Lesquelles aiment-elles? Lesquels aiment-elles?


"Ils/Elles" = subject "Lesquels/Lesquelles" = object Each one has its own gender - one for who loves and the other one for what is loved. Therefore, both constructions you made can be correct, if you're asking whether a group of girls likes watches ("montres", feminine plural) or hats ("chapeaux", masculine plural), for example.


is there a way to AURALLY distinguish between aime-elle and aiment-elles?


oh, got it- the t sounds out loud


Actually, the inversion for the third-person singular receives a "-t-" if the verb doesn't have one, making it "aime-t-elle" and "aiment-elles" the same in sound - there is no way to distinguish between them.


Do the words always have to be inverted as "aiment-elles" or "aiment-ils" in this case?
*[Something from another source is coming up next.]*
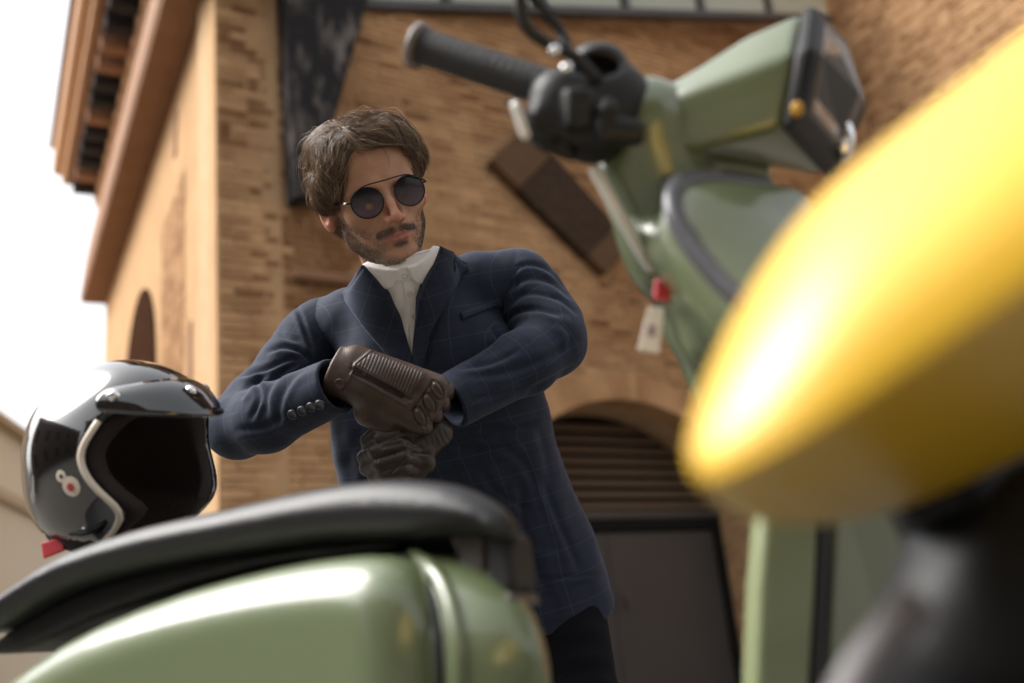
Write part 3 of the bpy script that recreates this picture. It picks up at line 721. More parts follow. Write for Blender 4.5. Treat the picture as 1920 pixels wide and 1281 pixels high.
br = smooth_path([(-.0125, .006, .1005), (-.006, .0095, .1035), (.006, .0095, .1035), (.0125, .006, .1005)], 5)
v, f = None, None
for sgn, (c, ex, ey, ez) in zip((-1, 1), gl_c):
    A_ = np.linspace(0, 2*math.pi, 49); ring = np.array([c+lens_r(a)*(math.cos(a)*ex+math.sin(a)*ey) for a in A_])
    v, f = tube_vf(w_(ring), .00115, 8, cap=False); mesh_obj('rim', v, f, M_frame, frame)
    vv, gg, ff = [], [], []
    for i, r in enumerate(np.linspace(0, 1, 7)):
        for j in range(48):
            a = A_[j]; q = c+r*.985*lens_r(a)*(math.cos(a)*ex+math.sin(a)*ey)+ez*(.0030*(1-r*r)); vv.append(q); gg.append(np.clip(.55+r*math.sin(a)*.75, 0, 1))
    n0 = len(vv)
    for i in range(6):
        for j in range(48): k2 = (j+1) % 48; ff.append((i*48+j, (i+1)*48+j, (i+1)*48+k2, i*48+k2))
    vv2 = [q-ez*.0012 for q in vv]; ff += [tuple(x+n0 for x in q[::-1]) for q in ff]
    mesh_obj('lens', w_(np.array(vv+vv2)), ff, M_lens, frame, attrs={'grad': gg+gg})
    hx = c+np.array([sgn*.0262, .006, -.002]); pth = smooth_path([hx, hx+np.array([sgn*.006, .001, -.003]), np.array([sgn*.0735, .004, .060]), np.array([sgn*.0805, .002, .0]), np.array([sgn*.0805, -.012, -.022])], 5)
    v, f = tube_vf(w_(pth), .0015, 8, flat=1.2); mesh_obj('temple', v, f, M_frame, frame)
    v, f = tube_vf(w_(pth[5:9]), .0019, 8); mesh_obj('hinge', v, f, M_chrome, frame)
    pd_ = smooth_path([c+np.array([-sgn*.024, -.006, -.002]), c+np.array([-sgn*.0265, -.008, -.008])], 3); v, f = tube_vf(w_(pd_), .0007, 6); mesh_obj('nose_pad', v, f, M_chrome, frame)
# ---------- clothes: blazer body, sleeves, lapels, shirt
SPX = [(505, 752, 60, 1.76, .055), (560, 762, 95, 1.79, .085), (620, 785, 150, 1.81, .118), (700, 805, 196, 1.83, .128), (800, 826, 206, 1.86, .126), (880, 842, 206, 1.88, .124), (960, 862, 214, 1.90, .130), (1060, 892, 232, 1.92, .140), (1172, 925, 232, 1.94, .142)]
SP3 = np.array([Q(cx, y, d) for y, cx, hw_, d, rz in SPX]); SRX = np.array([hw_/FPX*d for y, cx, hw_, d, rz in SPX]); SRZ = np.array([s_[4] for s_ in SPX])
EX = np.array([.985, .17, 0.]); EX /= np.linalg.norm(EX)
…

Or could it also be "Lesquelles ils aiment"?


The inversion is a formal construction, just adding a question mark at the end of the phrase (and a rising sound in the speech) may be enough.


I wrote "Aiment-ils lesquels?" (They love which ones?) Does anyone know whether that's incorrect or is it just not the preferred construction?


Another option: lesquelles est-ce qu'elles aiment?


I'm just wondering if there is a way to know whether to use quels or lesquels. I'm not even sure if "quels" is a French word, or if I'm just screwing it up. ^^


can anyone help me? what's the difference between lesquels, lesquelles, que, quelles?


Lesquels = Which ones (masculine and plural) Lesquelles = Which ones (feminine and plural) *Quel = Which (masculine and singular) Quelles = Which (feminine and plural)

Note this: -el is a simple masculine termination. -elle is feminine. When you add an -s, it becomes plural.


What about "Lesquels est-ce qu'elles aiment?"


I guess it also works, as "est-ce que" plus the subject and the verb also makes up for a question form.


I read comments below. And I'm still having trouble with "Lesquels aiment-elles?" How can the masc. plural "Lesquels" speak properly to the fem. plural "elles" pronoun??


The hyphen in the question means the subject is coming after an verb, which always happens in English but, in French, is indicated by that sign. That way, "lesquels" is pointing to an object (which ones?), "aiment" is the verb and "elles" is the subject. The object is masculine plural and the subject is feminine plural - that's not a problem as those are different elements in the phrase.